The one-two punch delivered Monday by special prosecutor Robert Mueller – an indictment of President Donald Trump’s former campaign chairman and a guilty plea from a former campaign adviser – is designed to send a powerful message to everyone else caught up in the probe: the prosecutors aren’t bluffing.
“This is the way you kick off a big case,” said Patrick Cotter, a white-collar defense lawyer in Chicago who once worked as a federal prosecutor in New York alongside Andrew Weissmann, who is spearheading the prosecution of former Trump campaign chairman Paul Manafort and his deputy, Rick Gates.
On the same day the indictment was unsealed, prosecutors also announced a guilty plea and cooperation from former campaign adviser George Papadopoulos about his interactions with people linked to the Russian government. Papadopoulos has admitted to lying to FBI agents who questioned him about those contacts, according to court records.
“Oh, man, they couldn’t have sent a message any clearer if they’d rented a revolving neon sign in Times Square,” Cotter said. “And the message isn’t just about Manafort. It’s a message to the next five guys they talk to. And the message is: ‘We are coming, and we are not playing, and we are not bluffing.'”

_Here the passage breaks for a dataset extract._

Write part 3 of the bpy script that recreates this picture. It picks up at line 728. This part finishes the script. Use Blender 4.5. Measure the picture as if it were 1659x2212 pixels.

Cotter pointed to several details in the Manafort indictment that suggest how steep a climb it will be to beat the charges. First, $18 million in alleged money laundering carries the likelihood of many years in prison under federal sentencing guidelines. Second, the charges may be tough to defend because they involve not reporting bank accounts on tax forms for multiple years. And finally, the indictment goes out of its way to kneecap a standard defense argument in such cases – that the defendant got bad advice from their accountant.
The indictment charges that Manafort wrote specifically to his accountant that he did not have such accounts.
“In fighting these kind of cases, the first line of defense is usually, ‘My accountant should have told me,’ or something like that,” Cotter said. “Here, the prosecutor is sending a shot across the bow, saying, ‘Don’t even try it.’ And even a really good lawyer will have a hard time getting past that.”
Cotter said that if he were one of the lawyers for the subjects in the Mueller probe, “I would be telling my clients, ‘This is real, and whatever hope we had that maybe they wouldn’t get anywhere, those rosy scenarios, we need to forget that.'” Prosecutors, he said, “have now primed the pump, but that doesn’t mean they will get all the way to the top.”
As important as the Manafort indictment is, the Papadopoulos plea “is a big deal,” said Peter Zeidenberg, a former federal prosecutor with expertise in national security, that “goes much closer to the issue of collusion.”
And the fact that he’s been cooperating for three months is important, too, he said. “Who else is cooperating that we don’t know about? That’s what people in the White House need to be worried about.”
Nick Akerman, a former assistant special Watergate prosecutor, said the court filings “all spell bad news for Trump.”
Akerman said he could not see any defense to the Manafort indictment.
“He has no choice but to plead guilty. That’s what the indictment says to me,” he said. “The only defense that you’ve got is to go in there and start singing like a canary to avoid jail time. And once he starts singing, one of the tunes is bound to be Donald Trump.”
But Jay Nanavati, a former Justice Department tax prosecutor, said the filing of the indictment shows that so far, prosecutors have “not been able to convince Manafort to cooperate, but this is still how you start moving up the ladder in any organization.”
What’s striking about the indictment, Nanavati said, is the number of people who worked for Manafort – accountants, lawyers and others – who provided key evidence against him. And the unidentified lobbying firms, he said, “are in significant trouble” because of the written exchanges referenced in the indictment alleging that some people at the firms were aware that Manafort was lying about their work together.
Nanavati said a key change in U.S. tax enforcement that began in 2008 – going after foreign bank accounts controlled by Americans – probably played an important role in the case against Manafort. Before the Justice Department started cracking Swiss banking secrecy in 2008, he said, the requirement on Americans to declare foreign bank accounts was on the books but “basically, nobody ever did it, and almost no one ever got prosecuted for it. That changed in 2008, and tax-return preparers started asking.” With the decline of bank secrecy, Nanavati said, crimes such as tax evasion and money laundering through foreign accounts became harder to hide.